Passa o celular ou você morre


“Passa o celular ou você morre”, disse o assaltante me apontando a faca.

Eu estava caminhando pela ciclovia da Lagoa às 6h15m do dia 25 de dezembro quando ouvi a frase que me chegava pelas costas. Era o jeito de a realidade carioca, na data máxima da cristandade, na celebração da paz entre os homens de boa vontade, me desejar um Feliz Natal.

A frase soava evidentemente agressiva, não só pelo conteúdo. Devia ser a segunda vez que o assaltante me fazia a declaração de princípios e estava claro, pelo tom, que começava a se mostrar irritado em ver que eu continuava caminhando sem escolher entre passar o celular ou morrer.

Da primeira vez em que ele me ofereceu a opção, eu possivelmente ouvi apenas um ligeiro zumbido. A mensagem não me chegou com toda a sua urgência porque os ouvidos estavam tapados por fones. Eu escutava as 50 mais do Spotify no Brasil de 2020. Caminhava absorto, chocado com a qualidade das letras dos Barões da Pisadinha, os novos Chico e Caetano. Não podia imaginar que a vida real estava me convocando enérgica para ouvir frase muito pior.

“Passa o celular ou você morre”, precisou gritar o assaltante, talvez pela terceira vez, para que sua voz atravessasse a barreira dos fones, sobrepujasse a vulgaridade dos Barões, e me acordasse para a realidade dos fatos. Foi aí que eu me virei, vi o sujeito com a faca apontada e entendi do que se tratava.

Era minha estreia naquele tipo de cena, mas zero de surpresa. Já tinha visto dezenas de vezes a ocorrência na TV, na reprodução dessas câmeras de segurança, de definição ruim, instaladas nos postes e nas portarias da cidade. A novidade é que chegara a minha vez. Eu estava ao vivo, embora ainda não estivesse claro por quanto tempo, num dos esquetes clássicos do Rio.

A Lagoa Rodrigo de Freitas é linda, desde 1931 observada lá de cima pelo Cristo, desde sempre sobrevoada pelos biguás e, de uns anos para cá, quintal feliz das capivaras da Cora Rónai. Certa vez, em plena Segunda Guerra, o boato da presença em suas águas da esquadra inglesa do Almirante Nelson, depois de atravessar o canal do Jardim de Alah, rendeu uma crônica delicada do Rubem Braga. Desta vez é tudo verdade. Quem redige o próximo parágrafo da crônica da Lagoa-2020 é o oficial de cartório da 14ª Delegacia de Polícia:

“Narra o comunicante que na data de hoje (...) foi interpelado por um indivíduo pelas costas que narrou: ‘Passa o celular ou você morre’. Que o indivíduo empregou a ameaça verbal e estava em posse de uma faca de médio porte. O declarante entregou seu celular (...). Em seguida o elemento se evadiu pela ciclovia da Lagoa no sentido de Copacabana. (...) Era pardo, compleição física magra, utilizava cabelo baixo cor preta, não utilizava barba, sem defeito físico aparente. O elemento agiu sozinho e fugiu a pé. Não houve a subtração de dinheiro ou documento”.

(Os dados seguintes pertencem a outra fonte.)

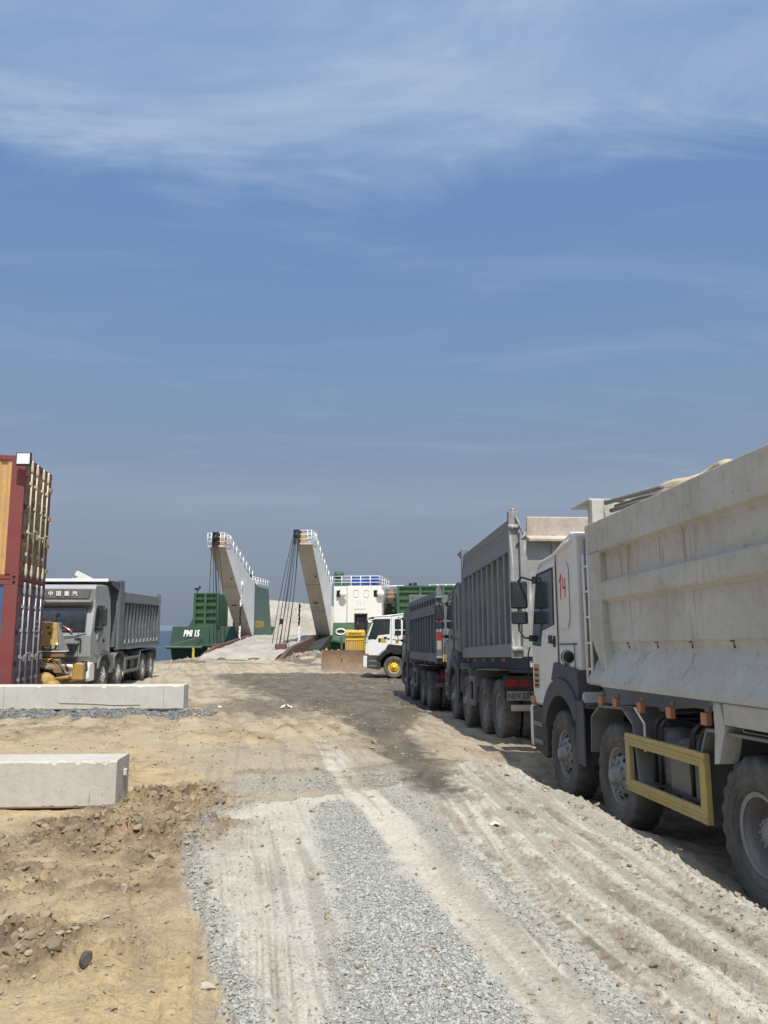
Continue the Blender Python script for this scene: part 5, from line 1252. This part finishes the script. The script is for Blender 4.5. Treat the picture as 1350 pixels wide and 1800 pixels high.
M_cable = paint('wire_rope', (.025, .027, .03), rough=.6)
M_sand = None
def landing_craft():
    T = thing('landing_craft', 'green and white landing craft beached with its bow ramp down between two leaning gantry towers', 'ship', (-11.41, 70, 0), (0, 0, -.13))
    # hulls either side and the well between them
    B = MB(); B.prism([(.75, 2.0), (.25, .25), (.45, .1), (1.5, -2.6), (55, -2.6), (55, 2.0)], 'x', -7.6, -.03); B.build('hull', M_hull, T, .04)
    B = MB(); B.prism([(.12, .30), (.02, .16), (.12, .02), (3, .02), (3, .30)], 'x', -7.85, -4.6); B.b2((-7.85, 3, .02), (-7.5, 55, .30)); B.build('rubbing_strake', M_green, T, .03)
    B = MB(); B.prism([(.9, 2.3), (.6, 1.2), (.35, .55), (.5, .3), (2.0, -2.6), (55, -2.6), (55, 2.3)], 'x', 6.92, 24); B.build('hull', M_green, T, .05)
    B = MB(); B.pipe([(6.9, .35, .72), (8.0, .22, .62), (10, .2, .6), (24, .2, .6)], .20, 10); B.build('rubbing_strake', M_green, T)
    B = MB(); B.prism([(0, 1.2), (-6.5, -.35), (-7.5, -.9), (1.0, -1.3), (3, -2.5), (20, -2.5), (20, 1.2)], 'x', 5.9, 6.9); B.build('bow_cheek', M_hull2, T)
    B = MB(); B.prism([(.2, .98), (.5, -2.5), (55, -2.5), (55, .98)], 'x', 0, 5.85); B.build('cargo_deck', M_rust, T)
    B = MB(); B.b2((-7.2, 45, 2.0), (22, 54, 2.6)); B.build('after_deck', M_green, T)
    B = MB(); B.pipe([(7.65+.42*math.cos(a*PI/6), .62-.12*math.sin(a*PI/6)*0, 1.52+.24*math.sin(a*PI/6)) for a in range(13)], .07, 8); B.build('fairlead', M_house, T)
    text('PMI 15', .78, M_wink, T, (-5.7, .44, 1.36), (PI/2-.18, 0, 0), .66, depth=.01, bold=.03, shear=.1)
    # fender marks in yellow on the left bow
    for x in (-5.3, -3.9, -2.3):
        B = MB(); B.b2((x-.1, -.05, -.75), (x+.1, .0, .15)); B.build('draft_mark', M_yrim, T)
    # gantry towers
    for k, (xa, xb, A, Bk, Ck, D) in enumerate(((-1.3, 0, (-7.93, 8.15), (-6.68, 8.28), (-.3, 5.95), (0, 1.06)), (5.64, 6.88, (-7.62, 8.29), (-6.13, 8.41), (.1, 5.45), (0, 1.24)))):
        B = MB(); B.prism([D, A, Bk, Ck, (.3, 5.8), (.3, 1.1)], 'x', xa, xb); tw = B.build('tower', M_tower, T, .015)
        B = MB(); n_ = Vector((0, -(A[1]-D[1]), (A[0]-D[0]))).normalized()*.02; a_, d_ = Vector((0, *A)), Vector((0, *D))
        B.add([(xx, *(p+q_).yz) for q_ in (n_*.2, n_) for xx, p in ((xa+.01, d_), (xb-.01, d_), (xb-.01, a_), (xa+.01, a_))], [(0, 1, 2, 3), (4, 5, 6, 7), (0, 1, 5, 4), (1, 2, 6, 5), (2, 3, 7, 6), (3, 0, 4, 7)]); B.build('front_shade_sheet', M_tower_shade, tw)  # thin sheet that carries the painted shade of the tower front
        B = MB()
        for t in (.42, .71): y, z = A[0]+(D[0]-A[0])*t, A[1]+(D[1]-A[1])*t; B.box((xa+.62, y-.035, z-.015), (1.2, .02, .012), rx=-.75)
        B.build('plate_seam', M_chassisgrey, tw)
        for t, w_ in ((.33, .12), (.62, .38)):
            y, z = A[0]+(D[0]-A[0])*t, A[1]+(D[1]-A[1])*t; B = MB(); B.box((xa+(1.0 if t < .5 else .55), y-.02, z), (w_, .06, .16), rx=-.75); B.build('opening', M_hole, tw)
        # platform rails at the top
        B = MB(); z0 = A[1]+.03; y0, y1 = A[0]-.35, Bk[0]; x0, x1 = xa-.02, xb+.02
        for z in (0, .34, .68, 1.0):
            for a, b in (((x0, y0), (x1, y0)), ((x1, y0), (x1, y1)), ((x0, y0), (x0, y1)), ((x0, y1), (x1, y1))): B.tube((*a, z0+z), (*b, z0+z), .024, 6)
        for x, y in ((x0, y0), (x1, y0), (x0, y1), (x1, y1), (x0, (y0+y1)/2), (x1, (y0+y1)/2), (x0+.3, y0), (x1-.3, y0)): B.tube((x, y, z0), (x, y, z0+1), .028, 6)
        B.b2((x0, y0, z0-.08), (x1, y1, z0-.03)); B.build('top_railing', M_rail, T)
        xs = xa+(.66 if k == 0 else .10)
        B = MB(); B.b2((xs-.22, y0-.25, z0-.1), (xs-.14, y0+.5, z0+1.05)); B.b2((xs+.14, y0-.25, z0-.1), (xs+.22, y0+.5, z0+1.05)); B.lathe([(.3, -.12), (.3, .12)], (xs, y0-.02, z0+.6), 'x', 20); B.b2((xs-.22, y0-.1, z0+.98), (xs+.22, y0+.5, z0+1.06)); B.build('sheave_block', M_black, T)
        B = MB(); B.box((xs+.45, y0+.4, z0+.36), (.42, .5, .66)); B.build('winch_housing', M_cor, T, .04)
        # wire ropes down to the ramp edge
        xe = .05 if k == 0 else 5.35
        for j in range(7 if k else 6):
            o = -.22+.07*j; B = MB(); p0 = Vector((xs+o, y0-.22, z0+.7)); p1 = Vector((xe-.5+o*2.6, -9.2+.5*(j % 3)+(0 if k else 1.2), .65-(9-j)*.0))
            pts = [p0.lerp(p1, t)+Vector((math.sin(PI*t)*(-.10+.04*j), math.sin(PI*t)*.15*(j % 2), 0)) for t in [i/8 for i in range(9)]]
            B.pipe(pts, .026, 5); B.build('wire_rope', M_cable, T)
        B = MB(); B.box((xe-.45, -9.0+(0 if k else 1.2), 1.9+.4*k), (.26, .2, .42)); B.build('hook_block', M_black, T, .03)
        B = MB(); B.box((xe-.4, -9.2+(0 if k else 1.2), .42), (.8, .5, .45)); B.build('lower_block', M_rust, T, .03)
        # chain painted white at its ends
        ye = -3.5 if k == 0 else -4.7; zt_ = 5.5 if k == 0 else 3.6; B = MB(); r = random.Random(k)
        z = .75; m = 0
        while z < zt_:
            B.mi = 1 if (z < 1.9 or (k == 0 and z > 3.6)) else 0
            B.box((xe-.1+r.uniform(-.03, .03), ye, z+.07), (.15 if m % 2 else .09, .05 if m % 2 else .12, .19)); z += .16; m += 1
        B.mi = 1 if k == 0 else 0; B.box((xe-.1, ye, zt_+.05), (.42 if k == 0 else .1, .12, .3)); B.build('chain', [M_black, M_rail], T)
        # hand rail down the sloping back of the tower
        xr_ = xb-.06; B = MB(); n = 8; a = Vector((xr_, Bk[0], Bk[1])); b = Vector((xr_, Ck[0], Ck[1]))
        for i in range(n): p = a.lerp(b, i/(n-1)); B.tube(p, p+Vector((0, 0, .85)), .04, 6)
        for h in (.45, .85): B.tube(a+Vector((0, 0, h)), b+Vector((0, 0, h)), .022, 6)
        B.build('slope_railing', M_rail, T)
    # inner well wall and rail on the left
    B = MB(); B.prism([(.302, 1.0), (.302, 5.85), (1.2, 5.52), (4.7, 5.48), (6.2, 1.0)], 'x', -1.0, .012); B.build('well_wall', M_wall, T, .02)
    text('COROSON', .85, paint('yellow_paint_letters', (.62, .40, .05), rough=.6), T, (.018, 2.0, 2.15), (PI/2, 0, PI/2), .62, depth=.003, bold=.01)
    B = MB()
    for i in range(7): y = -.2+i*.8; B.tube((-.05, y, 5.48), (-.05, y, 6.3), .045, 6)
    for h in (.3, .55, .82): B.tube((-.05, -.2, 5.48+h), (-.05, 4.6, 5.48+h), .03, 6)
    for i in range(4): B.tube((-.95, .2+i*1.3, 5.48), (-.95, .2+i*1.3, 6.3), .04, 6)
    B.tube((-.95, .2, 6.3), (-.95, 4.1, 6.3), .03, 6); B.build('deck_railing', M_rail, T)
    B = MB(); B.tube((-.6, .6, 5.5), (-.6, .6, 6.5), .22, 14); B.lathe([(.3, 6.4), (.34, 6.6), (.2, 6.8), (.0004, 6.85)], (-.6, .6, 0), 'z', 14); B.build('ventilator', M_green, T)
    # ribbed green housing on the left foredeck
    B = MB(); B.b2((-5.9, 1.5, 2.0), (-3.75, 4.4, 4.9)); g = B.build('winch_house', M_green, T)
    B = MB()
    for z in (2.0, 2.55, 3.15, 3.8, 4.4, 4.86): B.b2((-5.95, 1.34, z), (-3.7, 1.5, z+.12))
    for x in (-5.95, -4.95, -3.82): B.b2((x, 1.30, 2.0), (x+.22, 1.46, 4.95))
    B.prism([(-5.95, 2.0), (-6.6, 2.0), (-6.1, 3.0), (-5.95, 4.6)], 'y', 2.0, 2.1); B.build('rib_frame', M_green, g)
    B = MB(); B.tube((-5.8, 1.8, 4.9), (-5.8, 1.8, 5.25), .05, 8); B.box((-5.85, 1.8, 5.35), (.34, .3, .2)); B.box((-5.6, 1.8, 5.5), (.12, .3, .2)); B.build('deck_lamp', M_black, T)
    # small grey house behind the left tower
    B = MB(); B.b2((-3.9, 5.5, 2.0), (-1.1, 10, 4.2)); hh = B.build('small_deckhouse', M_tower, T, .03)
    B = MB(); B.b2((-3.6, 5.46, 2.1), (-2.7, 5.499, 3.3)); B.build('doorway', M_hole, hh)
    B = MB(); B.b2((-2.5, 5.45, 3.3), (-1.6, 5.499, 3.8)); B.build('window', M_glass, hh)
    B = MB(); B.tube((-2.7, 5.2, 4.2), (-2.7, 5.2, 4.6), .06, 8); B.lathe([(.30, -.12), (.36, .1), (.30, .3), (.12, .45)], (-2.7, 5.2, 4.55), 'z', 14); B.build('searchlight', M_house, T)
    B = MB()
    for z in (2.3, 3.0, 3.7, 4.4): B.tube((-2.3, 4.8, z), (-1.2, 4.8, z), .03, 6)
    for x in (-2.3, -1.2): B.tube((x, 4.8, 2.0), (x, 4.8, 4.8), .035, 6)
    B.build('ladder', M_rail, T)
    # white deckhouse on the right
    B = MB(); B.b2((6.95, 1.0, 2.3), (8.05, 9, 5.48)); B.prism([(8.051, 1.0), (8.2, .86), (11.2, .86), (11.25, 9), (8.051, 9)], 'z', 2.302, 5.5); hs = B.build('deckhouse', M_house, T, .015)
    for x in (7.45, 10.72):
        B = MB(); B.b2((x-.22, .84 if x < 8 else .84, 4.55), (x+.12, .90 if x > 8 else 1.0, 5.1)); B.b2((x-.22, .82, 4.55), (x+.12, .859, 5.1)); B.build('hatch_opening', M_hole, hs)
        B = MB(); B.lathe([(.0004, -.05), (.28, -.04), (.33, .03), (.28, .09)], (x+.40, .60, 4.82), 'y', 18); B.build('hatch_cover', M_house, hs)
    for x in (8.95, 9.85):
        B = MB(); pts = [(x+.22*sx_, .84, 4.83+.3*sz_) for sx_, sz_ in ((-.6, 1), (.6, 1), (1, .6), (1, -.6), (.6, -1), (-.6, -1), (-1, -.6), (-1, .6), (-.6, 1))]; B.pipe(pts, .018, 6); B.build('porthole', M_tower, hs)
    text('PM', .8, M_tower, hs, (9.35, .853, 3.95), (PI/2, 0, 0), .8, depth=.003, bold=-.012)
    B = MB(); B.b2((8.8, .852, 3.45), (9.8, .859, 3.49)); B.build('logo_line', M_chassisgrey, hs)
    B = MB()
    for i in range(6): x = 6.8+i*.84; B.tube((x, 1.0, 5.5), (x, 1.0, 6.35), .035, 6)
    for h in (.3, .58, .85): B.tube((6.8, 1.0, 5.5+h), (11.0, 1.0, 5.5+h), .028, 6)
    for i in range(5): B.tube((11.0, 1+i*1.6, 5.5), (11.0, 1+i*1.6, 6.35), .035, 6)
    for h in (.3, .58, .85): B.tube((11.0, 1.0, 5.5+h), (11.0, 8.0, 5.5+h), .028, 6)
    B.build('roof_railing', M_rail, T)
    B = MB(); B.tube((7.15, 2.2, 5.5), (7.15, 2.2, 6.4), .32, 16); B.lathe([(.40, 6.3), (.46, 6.55), (.36, 6.85), (.0004, 6.95)], (7.15, 2.2, 0), 'z', 16); B.b2((6.9, 1.6, 5.5), (8.1, 2.6, 5.8)); B.build('ventilator', M_green, T)
    # green ribbed store to the right, partly hidden
    B = MB(); B.b2((11.26, 3.0, 2.3), (12.4, 8, 4.9)); B.b2((12.5, 1.6, 2.3), (18.5, 6, 5.45)); st = B.build('ribbed_store', M_green, T)
    B = MB()
    for z in (2.5, 3.1, 3.7, 4.3, 4.9, 5.36): B.b2((12.6, 1.45, z), (18.5, 1.6, z+.14))
    for x in (12.45, 14.4, 16.4, 18.4): B.b2((x, 1.40, 2.3), (x+.22, 1.58, 5.5))
    B.build('rib_frame', M_green, st)
    B = MB(); B.tube((11.2, 2.0, 5.48), (13.0, 2.0, 5.52), .06, 8); B.build('boom', M_rail, T)
    B = MB(); B.box((13.6, 2, 5.6), (.3, .3, .3)); B.box((14.0, 2, 5.62), (.3, .3, .34)); B.b2((13.4, 1.9, 5.45), (14.2, 2.1, 5.5)); B.build('deck_lamp', M_black, T)
    B = MB()
    for i in range(9): x = 14.9+i*.75; B.tube((x, 7.2, 5.0), (x, 7.2, 5.9), .05, 6)
    for h in (.0, .32, .6, .9): B.tube((14.9, 7.2, 5.0+h), (21, 7.2, 5.0+h), .04, 6)
    B.b2((14.6, 7.5, 4.6), (21, 12, 5.0)); B.build('upper_railing', M_rail, T)
    B = MB(); B.pipe([(16.4, 7.6, 5.35), (17.5, 7.5, 5.5), (18.3, 7.6, 5.3), (20.4, 7.6, 5.45)], .16, 8); B.build('bundled_hose', M_orange, T)
    # bow ramp
    B = MB(); B.prism([(.15, 1.03), (-13.0, -.30), (-13.2, -.50), (-12.8, -.62), (0.1, .62)], 'x', .02, 5.62); rp = B.build('bow_ramp', M_rust, T)
    for xa, xb in ((-.28, .018), (5.622, 5.92)):
        B = MB(); B.prism([(-.3, 1.30), (-9.5, .44), (-11.2, .05), (-12.8, -.46), (-12.6, -.62), (-10.5, -.50), (-6, -.18), (-.3, .62)], 'x', xa, xb); B.build('ramp_edge', M_rust, rp, .02)
    return T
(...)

2020 foi eficiente em sua coerência malvada de espalhar desgraças por 366 dias inteiros, sem folgar nem mesmo na manhã de Natal. Não foi um ano, foi um Boletim de Ocorrência. Embora ainda lhe restem quatro dias no coldre, eu me reservo o otimismo de ele estar, como o meu assaltante da Lagoa, se evadindo a pé do local do crime. Não houve a subtração de esperança em dias melhores para 2021. Sobreviveremos de novo.